The LRHW battalion is built around batteries, each consisting of one Battery Operations Center, four transporter erector launchers, a BOC support vehicle, and up to eight All-Up Rounds plus Canister. A single battery therefore holds up to eight missiles — a modest stockpile that immediately raises questions about magazine depth in sustained operations, a concern Army leadership has acknowledged publicly.
The first designated operator is the 5th Battalion, 3rd Field Artillery Regiment at Joint Base Lewis-McChord in Washington State. This unit serves as the Long-Range Fires Battalion within the 1st Multi-Domain Task Force, which belongs to I Corps — the Army’s Indo-Pacific-oriented headquarters. The geographic alignment is not subtle. Placing the first LRHW battery in the Pacific Northwest positions it within operational range of potential contingencies in the Western Pacific, where the distances involved have historically favored naval and air power over ground fires.
More recently, as of March 2026, Bravo Battery, 1st Battalion, 17th Field Artillery Regiment, 3rd Multi-Domain Task Force — also based at JBLM — has been designated to operate the Dark Eagle as the first unit to receive operational missiles. Additional batteries are planned for Long-Range Fires Battalions embedded in the remaining MDTFs as they reach activation.

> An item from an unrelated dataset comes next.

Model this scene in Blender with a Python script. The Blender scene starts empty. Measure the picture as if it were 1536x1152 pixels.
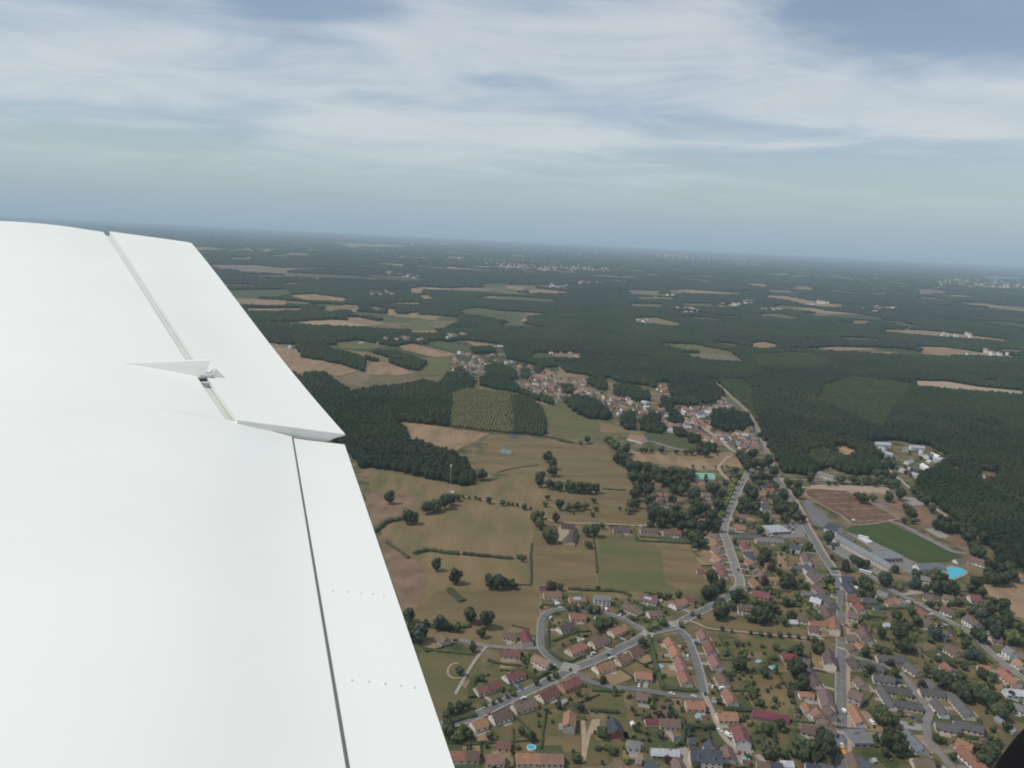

The MDTF concept is itself a response to the multi-domain operational environment that peer adversaries have forced on U.S. planners. Integrating long-range precision fires with cyber, space, electronic warfare, and intelligence capabilities at the task force level is the organizational answer to adversaries who contest every domain simultaneously. The Dark Eagle is the kinetic anchor of that concept — the capability that forces adversary planners to account for ground-launched hypersonic threats in their defensive calculations, regardless of the status of Navy or Air Force assets in a given theater.